Doctor’s Who’s “Sleep No More” A Horror in All the Wrong Ways

Doctor Who Sleep No More Doctor and Clara“You must not watch this.”

It’s the opening line of Doctor Who’s episode “Sleep No More,” and everyone should totally heed it: turn it off, delete it from your DVR, and find yourself a better story to watch. Or get a snack. Or go to bed. Just don’t put yourself through this nightmare of an episode.

The following contains spoilers. I’m providing them as a public service to save you from having to watch this story.

Season 9 has been doing terrifically. Free of overly convoluted plotlines and sporting a more pleasant rapport between the Doctor and Clara, this season has been the best Doctor Who has put out in years. I’d say the best since Season 3, which featured stories like “School Reunion,” “Blink” and “Utopia/Sound of Drums/Last of the Time Lords.”

But “Sleep No More” brings the success of this season to a grinding halt. I’m tempted to judge it the worst episode since “Love and Monsters,” but only because my eyes glazed over through most of season 6’s River Song plot.

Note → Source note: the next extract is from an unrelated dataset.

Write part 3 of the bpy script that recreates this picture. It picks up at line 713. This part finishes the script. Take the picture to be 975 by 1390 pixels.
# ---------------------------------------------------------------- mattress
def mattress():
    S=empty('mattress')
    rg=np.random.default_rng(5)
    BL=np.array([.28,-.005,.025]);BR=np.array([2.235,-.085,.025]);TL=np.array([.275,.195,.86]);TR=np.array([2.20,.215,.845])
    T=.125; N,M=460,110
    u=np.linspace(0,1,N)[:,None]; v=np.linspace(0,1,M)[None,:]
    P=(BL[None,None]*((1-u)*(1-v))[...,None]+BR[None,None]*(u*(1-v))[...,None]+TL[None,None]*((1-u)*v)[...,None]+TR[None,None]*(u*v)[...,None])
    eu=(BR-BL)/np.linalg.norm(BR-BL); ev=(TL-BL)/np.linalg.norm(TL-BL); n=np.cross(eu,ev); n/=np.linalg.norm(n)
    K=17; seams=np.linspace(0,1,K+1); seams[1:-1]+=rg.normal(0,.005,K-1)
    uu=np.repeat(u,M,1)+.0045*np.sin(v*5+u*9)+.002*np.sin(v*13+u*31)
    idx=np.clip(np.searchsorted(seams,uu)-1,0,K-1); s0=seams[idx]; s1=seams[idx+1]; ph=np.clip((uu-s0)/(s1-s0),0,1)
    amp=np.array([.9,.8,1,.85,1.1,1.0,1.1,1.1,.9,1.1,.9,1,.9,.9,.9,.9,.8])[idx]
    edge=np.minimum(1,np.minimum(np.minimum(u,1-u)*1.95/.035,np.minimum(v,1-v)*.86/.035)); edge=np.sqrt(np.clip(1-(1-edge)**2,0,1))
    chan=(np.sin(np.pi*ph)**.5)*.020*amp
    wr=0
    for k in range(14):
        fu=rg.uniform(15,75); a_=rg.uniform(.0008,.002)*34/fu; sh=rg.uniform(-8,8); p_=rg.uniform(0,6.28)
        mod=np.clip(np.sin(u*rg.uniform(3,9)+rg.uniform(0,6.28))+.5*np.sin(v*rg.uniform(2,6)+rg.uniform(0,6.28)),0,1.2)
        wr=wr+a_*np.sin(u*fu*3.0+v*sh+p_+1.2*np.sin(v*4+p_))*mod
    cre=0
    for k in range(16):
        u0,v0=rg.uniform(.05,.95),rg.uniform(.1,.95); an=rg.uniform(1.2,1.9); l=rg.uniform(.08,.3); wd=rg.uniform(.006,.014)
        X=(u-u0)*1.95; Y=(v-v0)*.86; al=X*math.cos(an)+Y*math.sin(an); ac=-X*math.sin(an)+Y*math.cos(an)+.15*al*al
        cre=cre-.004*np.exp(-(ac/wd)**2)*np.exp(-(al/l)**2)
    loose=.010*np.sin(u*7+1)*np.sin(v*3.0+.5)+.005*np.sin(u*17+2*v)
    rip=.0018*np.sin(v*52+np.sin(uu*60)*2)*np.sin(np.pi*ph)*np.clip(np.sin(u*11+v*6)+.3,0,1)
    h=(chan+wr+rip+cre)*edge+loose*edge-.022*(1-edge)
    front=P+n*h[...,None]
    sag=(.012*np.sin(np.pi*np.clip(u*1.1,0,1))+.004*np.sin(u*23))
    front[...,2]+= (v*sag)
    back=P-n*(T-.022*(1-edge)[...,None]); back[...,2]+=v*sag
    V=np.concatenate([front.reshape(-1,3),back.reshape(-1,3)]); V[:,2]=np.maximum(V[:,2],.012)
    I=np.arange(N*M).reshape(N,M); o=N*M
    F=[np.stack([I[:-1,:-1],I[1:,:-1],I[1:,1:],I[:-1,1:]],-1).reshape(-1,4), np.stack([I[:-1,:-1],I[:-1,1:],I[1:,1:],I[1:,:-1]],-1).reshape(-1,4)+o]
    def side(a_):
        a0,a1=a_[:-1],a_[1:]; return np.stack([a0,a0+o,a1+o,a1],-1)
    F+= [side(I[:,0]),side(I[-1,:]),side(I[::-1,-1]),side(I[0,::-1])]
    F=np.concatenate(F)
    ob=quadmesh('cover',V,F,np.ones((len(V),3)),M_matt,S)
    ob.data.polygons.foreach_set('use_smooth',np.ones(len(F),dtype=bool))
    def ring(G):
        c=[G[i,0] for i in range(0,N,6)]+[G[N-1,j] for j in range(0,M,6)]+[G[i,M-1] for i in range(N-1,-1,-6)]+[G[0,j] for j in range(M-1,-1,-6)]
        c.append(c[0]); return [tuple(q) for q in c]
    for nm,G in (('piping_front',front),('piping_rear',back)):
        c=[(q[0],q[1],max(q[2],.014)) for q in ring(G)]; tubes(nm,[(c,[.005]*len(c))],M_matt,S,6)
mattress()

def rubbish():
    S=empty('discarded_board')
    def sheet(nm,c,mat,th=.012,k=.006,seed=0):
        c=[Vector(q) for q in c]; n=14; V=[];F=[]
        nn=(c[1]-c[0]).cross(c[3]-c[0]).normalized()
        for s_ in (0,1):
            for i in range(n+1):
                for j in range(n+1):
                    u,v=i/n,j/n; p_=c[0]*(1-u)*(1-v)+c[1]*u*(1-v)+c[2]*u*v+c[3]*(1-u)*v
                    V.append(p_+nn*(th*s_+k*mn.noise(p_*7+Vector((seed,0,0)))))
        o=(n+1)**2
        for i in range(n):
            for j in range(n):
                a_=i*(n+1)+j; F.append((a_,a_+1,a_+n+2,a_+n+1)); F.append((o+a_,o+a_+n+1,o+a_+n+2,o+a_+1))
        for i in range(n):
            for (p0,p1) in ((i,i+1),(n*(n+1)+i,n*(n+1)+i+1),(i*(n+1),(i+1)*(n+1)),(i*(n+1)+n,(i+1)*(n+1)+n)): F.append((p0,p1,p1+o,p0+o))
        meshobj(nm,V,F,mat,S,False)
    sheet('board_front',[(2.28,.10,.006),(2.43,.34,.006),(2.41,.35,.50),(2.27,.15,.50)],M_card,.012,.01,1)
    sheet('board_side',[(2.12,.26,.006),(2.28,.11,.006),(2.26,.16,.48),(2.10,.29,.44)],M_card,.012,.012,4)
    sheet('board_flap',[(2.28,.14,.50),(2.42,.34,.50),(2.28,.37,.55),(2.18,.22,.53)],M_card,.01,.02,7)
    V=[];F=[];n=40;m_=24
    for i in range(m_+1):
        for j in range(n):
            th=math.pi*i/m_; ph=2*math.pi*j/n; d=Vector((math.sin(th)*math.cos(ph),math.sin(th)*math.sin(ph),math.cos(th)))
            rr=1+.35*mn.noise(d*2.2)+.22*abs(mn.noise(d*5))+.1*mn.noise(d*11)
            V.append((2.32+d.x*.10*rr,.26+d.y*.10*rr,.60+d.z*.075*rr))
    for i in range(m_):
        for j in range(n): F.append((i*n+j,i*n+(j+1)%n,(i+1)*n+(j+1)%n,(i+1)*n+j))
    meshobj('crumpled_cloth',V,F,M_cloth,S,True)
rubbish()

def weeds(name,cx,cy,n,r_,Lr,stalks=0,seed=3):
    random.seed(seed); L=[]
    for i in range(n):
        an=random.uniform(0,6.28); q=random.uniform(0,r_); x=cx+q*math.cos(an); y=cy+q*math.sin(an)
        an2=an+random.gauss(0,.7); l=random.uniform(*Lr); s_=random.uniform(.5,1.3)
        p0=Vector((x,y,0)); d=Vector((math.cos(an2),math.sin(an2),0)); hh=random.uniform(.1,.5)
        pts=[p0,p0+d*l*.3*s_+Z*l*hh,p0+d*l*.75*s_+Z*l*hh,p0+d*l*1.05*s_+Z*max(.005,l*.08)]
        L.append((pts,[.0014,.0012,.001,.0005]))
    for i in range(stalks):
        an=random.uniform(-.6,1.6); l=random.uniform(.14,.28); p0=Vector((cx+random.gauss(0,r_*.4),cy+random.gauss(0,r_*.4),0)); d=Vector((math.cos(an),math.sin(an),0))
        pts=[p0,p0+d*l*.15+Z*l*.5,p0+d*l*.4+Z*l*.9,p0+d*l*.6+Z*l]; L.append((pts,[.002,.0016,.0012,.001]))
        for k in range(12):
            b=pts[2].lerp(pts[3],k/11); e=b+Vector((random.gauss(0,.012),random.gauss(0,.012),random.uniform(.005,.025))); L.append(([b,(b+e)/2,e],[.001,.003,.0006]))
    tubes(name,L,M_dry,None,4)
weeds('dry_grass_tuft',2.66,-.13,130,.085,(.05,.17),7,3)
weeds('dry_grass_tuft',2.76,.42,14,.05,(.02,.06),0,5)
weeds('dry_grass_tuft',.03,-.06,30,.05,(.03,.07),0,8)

I don’t remember enough about the episodes to hate them on an individual level. Regardless, “Sleep No More” is awful.

A Rubber Monster Horror Story

“Sleep No More” is meant to be a horror story and embraces various tropes common to the genre. The problem is the average horror movie is crap, depending on blood and gore to get people’s heart’s pumping. Of course, that’s not how Doctor Who works, so we’re basically left with rubber monsters jumping out of the shadows at people.

Of course, you can make a terrifying Doctor Who story. Just watch “Blink.” But that episode did clever things such as cinematography tricks to press the sense of Angels advancing during blinks. In comparison, “Sleep No More” is shot entirely as found footage which has been recorded on a shaky cam, because that’s what the hip horror movies are doing these days.

Nonsensical Monsters

Doctor Who Sleep Dust Monster
When eye sleepers go bad.

You know that stuff that collects in the corners of your eyes at night and you wipe away the next morning? Innocuous, right? Well, apparently, wiping that stuff away saves your life, because, according to the Doctor, that “sleep dust” really wants to eat you.

Now, a new technology called Morpheus has been developed that allows people to remain awake for up to a month at a time. That means no wiping away sleep dust in the morning when you wake up. Which leads to you being dead (or at least a sleep dust monster hunting down other humans).

Are you kidding me? Doctor Who plays fast and loose with science, and I’m totally fine with that. It’s very much fantastical science fiction. But that just doesn’t make any sense. At first, I thought they might be going for some sort of awkward tie-in with the Vashta Nerada from “Silence in the Library/Forest of the Dead” (another excellent horror episode), in which people are devoured by their own shadows. But, no, “Sleep No More” is purely its own thing.

“This doesn’t make any sense. It’s like this is all for effect.” – The Doctor

In fact, it’s all so preposterous the Doctor is suspicious of his explanation, and we learn at the very end his theory is wrong. Sleep dust doesn’t transmit anything. What actually destroys people are the emissions of the Morpheus machine…which are also included in the found footage so everyone who views the found footage is now a sleep dust monster ticking time bomb.

But the Doctor never figures it out. I’m guessing that means this plot will be revisited in a future episode, but I have such a low opinion of this story’s planning I certainly wouldn’t bet money on it.

There’s also the issue of Clara having been in the Morpheus machine (having been sucked into it to sleep against her will, with no one thinking that strange) and, thus, having been exposed to its emissions. That should have repercussions, yes? Again, signs point to revisiting this plot, with the drawback being we have to once again deal with this plot.